* **RECORDED INFORMATION**
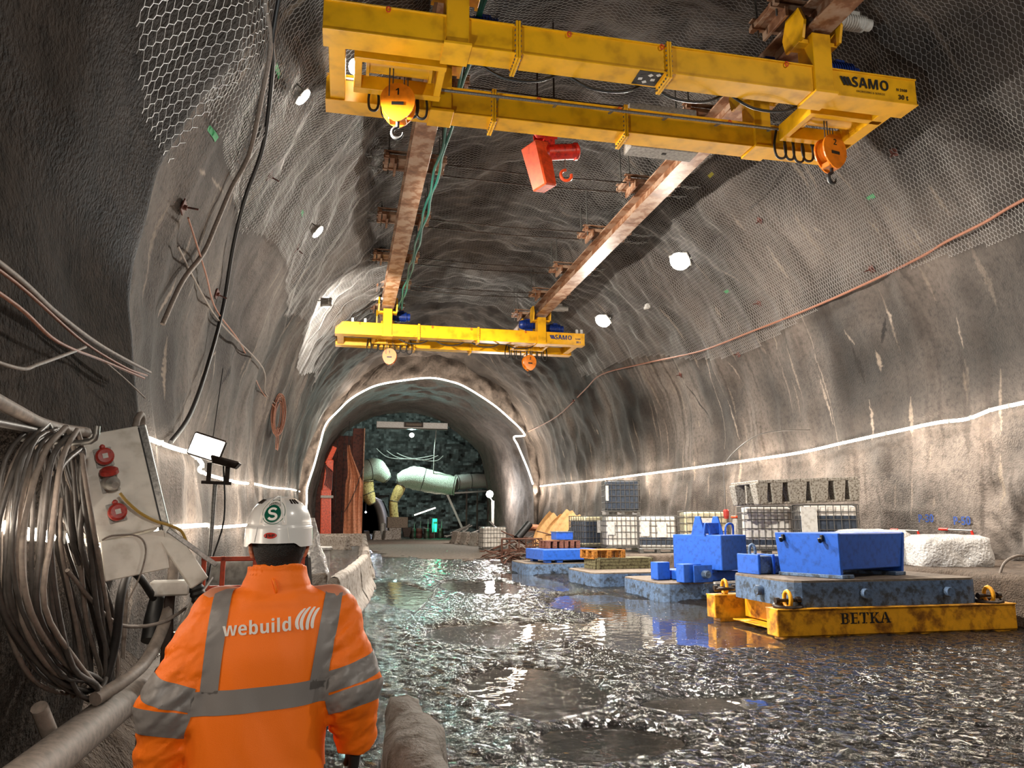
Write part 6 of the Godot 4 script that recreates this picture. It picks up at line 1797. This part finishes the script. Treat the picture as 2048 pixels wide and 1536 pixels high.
func hand(at: Vector3, side: float, lean: Basis) -> Array:   # finger and palm capsules, fingers curled towards the body
	var out := []
	var P := func(x: float, y: float, z: float) -> Vector3: return at + lean * Vector3(-side * x, y, z)
	for i in 4:
		var z: float = [-0.033, -0.011, 0.011, 0.031][i]
		var L: float = [0.9, 1.0, 0.94, 0.76][i]
		out.append([P.call(0, 0.0, z * 0.6), P.call(0.004, -0.085, z), 0.018, 0.013])
		var q: Vector3 = P.call(0.004, -0.085, z)
		var an := 0.25
		for k in 3:
			var l: float = [0.042, 0.027, 0.022][k] * L
			var nx: Vector3 = q + lean * (Vector3(-side * sin(an), -cos(an), 0.02 * (i - 1)) * l)
			out.append([q, nx, 0.0108 - k * 0.0008, 0.0102 - k * 0.001])
			q = nx
			an += 0.55
	out.append([P.call(0.0, -0.02, -0.028), P.call(0.014, -0.055, -0.056), 0.016, 0.0125])
	out.append([P.call(0.014, -0.055, -0.056), P.call(0.024, -0.088, -0.058), 0.0125, 0.0105])
	return out

func caps_shape(caps: Array, k: float, cell: float, sh: Shape = null) -> Shape:
	var lo := Vector3.ONE * 100
	var hi := -lo
	for c in caps:
		var r := maxf(c[2], c[3]) + cell * 3
		lo = lo.min(c[0] - Vector3.ONE * r).min(c[1] - Vector3.ONE * r)
		hi = hi.max(c[0] + Vector3.ONE * r).max(c[1] + Vector3.ONE * r)
	return nets(func(p: Vector3) -> float:
		var d := 10.0
		for c in caps: d = smin(d, cap(p, c[0], c[1], c[2], c[3]), k)
		return d, lo, hi, cell, sh)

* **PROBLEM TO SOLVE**
Give all the lines above again, character for character, without pictures.

* **CORRECT OUTPUT**
Write part 6 of the Godot 4 script that recreates this picture. It picks up at line 1797. This part finishes the script. Treat the picture as 2048 pixels wide and 1536 pixels high.
func hand(at: Vector3, side: float, lean: Basis) -> Array:   # finger and palm capsules, fingers curled towards the body
	var out := []
	var P := func(x: float, y: float, z: float) -> Vector3: return at + lean * Vector3(-side * x, y, z)
	for i in 4:
		var z: float = [-0.033, -0.011, 0.011, 0.031][i]
		var L: float = [0.9, 1.0, 0.94, 0.76][i]
		out.append([P.call(0, 0.0, z * 0.6), P.call(0.004, -0.085, z), 0.018, 0.013])
		var q: Vector3 = P.call(0.004, -0.085, z)
		var an := 0.25
		for k in 3:
			var l: float = [0.042, 0.027, 0.022][k] * L
			var nx: Vector3 = q + lean * (Vector3(-side * sin(an), -cos(an), 0.02 * (i - 1)) * l)
			out.append([q, nx, 0.0108 - k * 0.0008, 0.0102 - k * 0.001])
			q = nx
			an += 0.55
	out.append([P.call(0.0, -0.02, -0.028), P.call(0.014, -0.055, -0.056), 0.016, 0.0125])
	out.append([P.call(0.014, -0.055, -0.056), P.call(0.024, -0.088, -0.058), 0.0125, 0.0105])
	return out

func caps_shape(caps: Array, k: float, cell: float, sh: Shape = null) -> Shape:
	var lo := Vector3.ONE * 100
	var hi := -lo
	for c in caps:
		var r := maxf(c[2], c[3]) + cell * 3
		lo = lo.min(c[0] - Vector3.ONE * r).min(c[1] - Vector3.ONE * r)
		hi = hi.max(c[0] + Vector3.ONE * r).max(c[1] + Vector3.ONE * r)
	return nets(func(p: Vector3) -> float:
		var d := 10.0
		for c in caps: d = smin(d, cap(p, c[0], c[1], c[2], c[3]), k)
		return d, lo, hi, cell, sh)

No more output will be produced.